— Data entries —

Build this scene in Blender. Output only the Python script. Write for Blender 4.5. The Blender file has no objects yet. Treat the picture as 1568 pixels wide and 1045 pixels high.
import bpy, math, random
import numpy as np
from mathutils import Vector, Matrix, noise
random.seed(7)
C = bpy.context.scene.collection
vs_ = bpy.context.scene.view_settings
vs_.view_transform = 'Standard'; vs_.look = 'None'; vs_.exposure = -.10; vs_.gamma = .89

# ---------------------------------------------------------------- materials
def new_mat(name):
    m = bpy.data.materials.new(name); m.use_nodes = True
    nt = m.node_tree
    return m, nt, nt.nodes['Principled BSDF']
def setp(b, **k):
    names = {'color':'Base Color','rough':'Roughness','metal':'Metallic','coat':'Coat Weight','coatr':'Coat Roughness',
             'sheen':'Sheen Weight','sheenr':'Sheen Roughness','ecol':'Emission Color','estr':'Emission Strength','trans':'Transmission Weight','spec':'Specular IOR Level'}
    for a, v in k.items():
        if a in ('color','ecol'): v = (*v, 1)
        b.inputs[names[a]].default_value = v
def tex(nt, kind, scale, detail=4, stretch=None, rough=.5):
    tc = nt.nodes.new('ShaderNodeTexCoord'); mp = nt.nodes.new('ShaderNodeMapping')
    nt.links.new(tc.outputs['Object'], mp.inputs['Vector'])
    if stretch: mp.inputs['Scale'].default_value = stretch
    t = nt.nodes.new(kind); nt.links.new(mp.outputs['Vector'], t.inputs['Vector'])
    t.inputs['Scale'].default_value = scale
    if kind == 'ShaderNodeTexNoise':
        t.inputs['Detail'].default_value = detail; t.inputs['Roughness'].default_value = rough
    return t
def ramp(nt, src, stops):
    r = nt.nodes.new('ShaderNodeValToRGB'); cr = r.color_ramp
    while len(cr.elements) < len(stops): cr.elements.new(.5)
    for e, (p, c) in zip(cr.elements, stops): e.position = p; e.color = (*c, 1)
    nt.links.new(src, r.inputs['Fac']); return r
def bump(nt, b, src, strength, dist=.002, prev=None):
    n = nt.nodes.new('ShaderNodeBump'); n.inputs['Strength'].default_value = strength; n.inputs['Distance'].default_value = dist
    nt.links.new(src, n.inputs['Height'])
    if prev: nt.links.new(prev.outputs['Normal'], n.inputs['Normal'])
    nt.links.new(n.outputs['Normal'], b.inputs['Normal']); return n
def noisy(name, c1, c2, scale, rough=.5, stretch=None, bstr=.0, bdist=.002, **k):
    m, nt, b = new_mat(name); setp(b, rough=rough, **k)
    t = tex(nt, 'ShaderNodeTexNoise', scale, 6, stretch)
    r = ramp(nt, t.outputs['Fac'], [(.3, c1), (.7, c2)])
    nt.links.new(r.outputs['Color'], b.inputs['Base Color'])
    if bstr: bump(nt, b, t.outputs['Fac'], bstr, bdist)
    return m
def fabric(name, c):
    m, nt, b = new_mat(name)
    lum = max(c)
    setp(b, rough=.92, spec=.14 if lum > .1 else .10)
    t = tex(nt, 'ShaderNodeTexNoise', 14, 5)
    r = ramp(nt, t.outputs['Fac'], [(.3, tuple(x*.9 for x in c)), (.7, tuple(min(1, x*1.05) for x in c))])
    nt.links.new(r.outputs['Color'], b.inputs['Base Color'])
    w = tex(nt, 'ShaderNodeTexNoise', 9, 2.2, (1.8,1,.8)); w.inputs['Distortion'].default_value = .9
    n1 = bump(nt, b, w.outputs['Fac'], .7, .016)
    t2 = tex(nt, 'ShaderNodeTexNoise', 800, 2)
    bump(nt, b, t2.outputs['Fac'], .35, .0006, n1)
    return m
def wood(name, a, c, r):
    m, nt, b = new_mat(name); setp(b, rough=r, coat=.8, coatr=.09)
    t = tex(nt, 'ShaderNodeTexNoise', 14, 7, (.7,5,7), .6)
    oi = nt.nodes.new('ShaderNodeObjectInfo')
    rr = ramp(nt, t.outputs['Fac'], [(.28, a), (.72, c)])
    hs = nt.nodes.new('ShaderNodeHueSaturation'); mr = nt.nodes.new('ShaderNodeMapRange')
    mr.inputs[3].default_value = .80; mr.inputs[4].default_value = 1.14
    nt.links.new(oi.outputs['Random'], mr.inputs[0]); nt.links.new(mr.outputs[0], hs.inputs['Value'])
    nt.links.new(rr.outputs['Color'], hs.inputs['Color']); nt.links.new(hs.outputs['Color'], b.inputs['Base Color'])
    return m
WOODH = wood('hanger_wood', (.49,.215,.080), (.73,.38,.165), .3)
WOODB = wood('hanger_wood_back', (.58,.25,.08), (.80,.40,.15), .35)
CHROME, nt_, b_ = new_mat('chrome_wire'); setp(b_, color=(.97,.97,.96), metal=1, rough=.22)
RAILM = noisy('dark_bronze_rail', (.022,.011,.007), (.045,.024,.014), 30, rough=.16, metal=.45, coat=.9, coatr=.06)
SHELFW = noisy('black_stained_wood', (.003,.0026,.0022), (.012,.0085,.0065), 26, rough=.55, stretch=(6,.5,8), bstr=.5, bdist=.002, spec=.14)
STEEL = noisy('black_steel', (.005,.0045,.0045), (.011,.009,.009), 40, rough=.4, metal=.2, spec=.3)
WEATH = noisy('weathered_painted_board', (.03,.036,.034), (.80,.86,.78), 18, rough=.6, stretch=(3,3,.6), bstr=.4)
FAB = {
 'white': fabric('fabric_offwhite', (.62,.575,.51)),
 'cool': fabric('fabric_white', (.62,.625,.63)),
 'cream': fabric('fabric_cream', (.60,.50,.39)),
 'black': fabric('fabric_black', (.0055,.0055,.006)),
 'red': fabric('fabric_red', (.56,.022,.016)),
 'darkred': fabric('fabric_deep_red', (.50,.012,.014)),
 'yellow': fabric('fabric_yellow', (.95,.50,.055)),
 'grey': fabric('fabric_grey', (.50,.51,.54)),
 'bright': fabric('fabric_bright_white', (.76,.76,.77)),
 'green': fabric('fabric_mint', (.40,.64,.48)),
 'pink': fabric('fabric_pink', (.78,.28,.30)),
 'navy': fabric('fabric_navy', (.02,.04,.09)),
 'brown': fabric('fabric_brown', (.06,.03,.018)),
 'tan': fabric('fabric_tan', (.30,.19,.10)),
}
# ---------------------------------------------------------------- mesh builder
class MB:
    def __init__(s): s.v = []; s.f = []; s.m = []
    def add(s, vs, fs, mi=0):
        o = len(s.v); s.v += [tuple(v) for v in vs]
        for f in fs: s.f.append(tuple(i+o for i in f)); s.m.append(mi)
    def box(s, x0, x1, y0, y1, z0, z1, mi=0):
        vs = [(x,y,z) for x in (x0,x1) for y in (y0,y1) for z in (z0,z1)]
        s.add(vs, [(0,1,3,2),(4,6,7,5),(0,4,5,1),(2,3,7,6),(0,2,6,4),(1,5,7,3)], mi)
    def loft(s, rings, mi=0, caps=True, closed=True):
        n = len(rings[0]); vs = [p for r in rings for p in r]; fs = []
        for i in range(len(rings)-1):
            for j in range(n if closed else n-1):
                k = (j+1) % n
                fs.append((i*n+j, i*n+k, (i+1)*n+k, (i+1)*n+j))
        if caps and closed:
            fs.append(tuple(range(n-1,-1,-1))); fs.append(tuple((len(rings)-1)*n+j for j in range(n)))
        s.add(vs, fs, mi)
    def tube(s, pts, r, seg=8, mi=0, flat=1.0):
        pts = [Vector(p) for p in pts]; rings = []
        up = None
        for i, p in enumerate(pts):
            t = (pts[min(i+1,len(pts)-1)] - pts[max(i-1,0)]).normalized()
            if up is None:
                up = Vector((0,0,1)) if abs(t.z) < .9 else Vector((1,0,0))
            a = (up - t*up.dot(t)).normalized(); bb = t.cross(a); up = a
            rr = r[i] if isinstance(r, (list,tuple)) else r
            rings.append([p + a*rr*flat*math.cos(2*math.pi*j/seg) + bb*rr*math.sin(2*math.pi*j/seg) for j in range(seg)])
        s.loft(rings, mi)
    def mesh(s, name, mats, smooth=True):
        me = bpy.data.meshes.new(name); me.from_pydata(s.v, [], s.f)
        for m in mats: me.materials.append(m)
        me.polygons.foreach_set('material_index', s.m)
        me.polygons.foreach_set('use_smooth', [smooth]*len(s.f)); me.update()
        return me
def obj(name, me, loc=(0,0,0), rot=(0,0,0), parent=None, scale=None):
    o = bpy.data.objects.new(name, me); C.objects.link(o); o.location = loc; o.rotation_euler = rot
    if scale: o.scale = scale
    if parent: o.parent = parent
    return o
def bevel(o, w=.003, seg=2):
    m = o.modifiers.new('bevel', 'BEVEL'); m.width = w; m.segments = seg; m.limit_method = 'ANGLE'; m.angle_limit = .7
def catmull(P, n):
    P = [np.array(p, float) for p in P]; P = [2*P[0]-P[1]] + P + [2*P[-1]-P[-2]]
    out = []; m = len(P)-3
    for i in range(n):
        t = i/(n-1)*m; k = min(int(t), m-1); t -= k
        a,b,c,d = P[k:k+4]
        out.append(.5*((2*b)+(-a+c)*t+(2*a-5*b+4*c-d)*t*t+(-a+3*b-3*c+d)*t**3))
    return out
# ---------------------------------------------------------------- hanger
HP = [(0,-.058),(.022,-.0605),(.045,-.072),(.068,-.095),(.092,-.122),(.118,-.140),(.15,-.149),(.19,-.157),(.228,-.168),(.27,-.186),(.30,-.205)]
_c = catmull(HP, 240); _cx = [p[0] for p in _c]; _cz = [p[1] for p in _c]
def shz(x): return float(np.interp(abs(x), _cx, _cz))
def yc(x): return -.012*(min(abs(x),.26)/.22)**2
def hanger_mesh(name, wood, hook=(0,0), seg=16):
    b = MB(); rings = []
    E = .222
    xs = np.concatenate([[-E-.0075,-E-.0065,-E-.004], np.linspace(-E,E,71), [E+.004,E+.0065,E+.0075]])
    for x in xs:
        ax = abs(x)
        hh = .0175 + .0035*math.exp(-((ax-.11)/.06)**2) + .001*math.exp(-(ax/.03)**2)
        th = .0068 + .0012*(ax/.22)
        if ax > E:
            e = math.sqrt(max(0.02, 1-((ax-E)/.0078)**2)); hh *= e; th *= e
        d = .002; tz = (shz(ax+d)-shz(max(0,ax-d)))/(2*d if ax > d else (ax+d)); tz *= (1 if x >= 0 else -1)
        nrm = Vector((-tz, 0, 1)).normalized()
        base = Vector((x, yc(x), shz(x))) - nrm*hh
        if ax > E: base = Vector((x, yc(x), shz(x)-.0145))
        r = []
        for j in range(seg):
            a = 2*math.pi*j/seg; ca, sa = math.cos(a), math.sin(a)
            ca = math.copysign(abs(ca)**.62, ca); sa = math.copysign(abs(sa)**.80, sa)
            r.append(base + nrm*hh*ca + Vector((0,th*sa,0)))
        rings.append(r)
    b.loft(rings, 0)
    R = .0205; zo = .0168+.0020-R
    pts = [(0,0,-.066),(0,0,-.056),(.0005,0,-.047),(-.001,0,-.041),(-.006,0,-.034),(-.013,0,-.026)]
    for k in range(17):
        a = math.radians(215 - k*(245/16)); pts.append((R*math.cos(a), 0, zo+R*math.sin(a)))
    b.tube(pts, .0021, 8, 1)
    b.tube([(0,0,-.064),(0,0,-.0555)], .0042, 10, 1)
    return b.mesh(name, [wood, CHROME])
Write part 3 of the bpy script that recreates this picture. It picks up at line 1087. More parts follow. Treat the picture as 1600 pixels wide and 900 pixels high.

— Task goal —
Please reproduce exactly the lines from the first one of the records above through the line containing "vs_.view_transform = 'Standard';", both included, and nothing else.

— Output for this exercise —
Build this scene in Blender. Output only the Python script. Write for Blender 4.5. The Blender file has no objects yet. Treat the picture as 1568 pixels wide and 1045 pixels high.
import bpy, math, random
import numpy as np
from mathutils import Vector, Matrix, noise
random.seed(7)
C = bpy.context.scene.collection
vs_ = bpy.context.scene.view_settings
vs_.view_transform = 'Standard'; vs_.look = 'None'; vs_.exposure = -.10; vs_.gamma = .89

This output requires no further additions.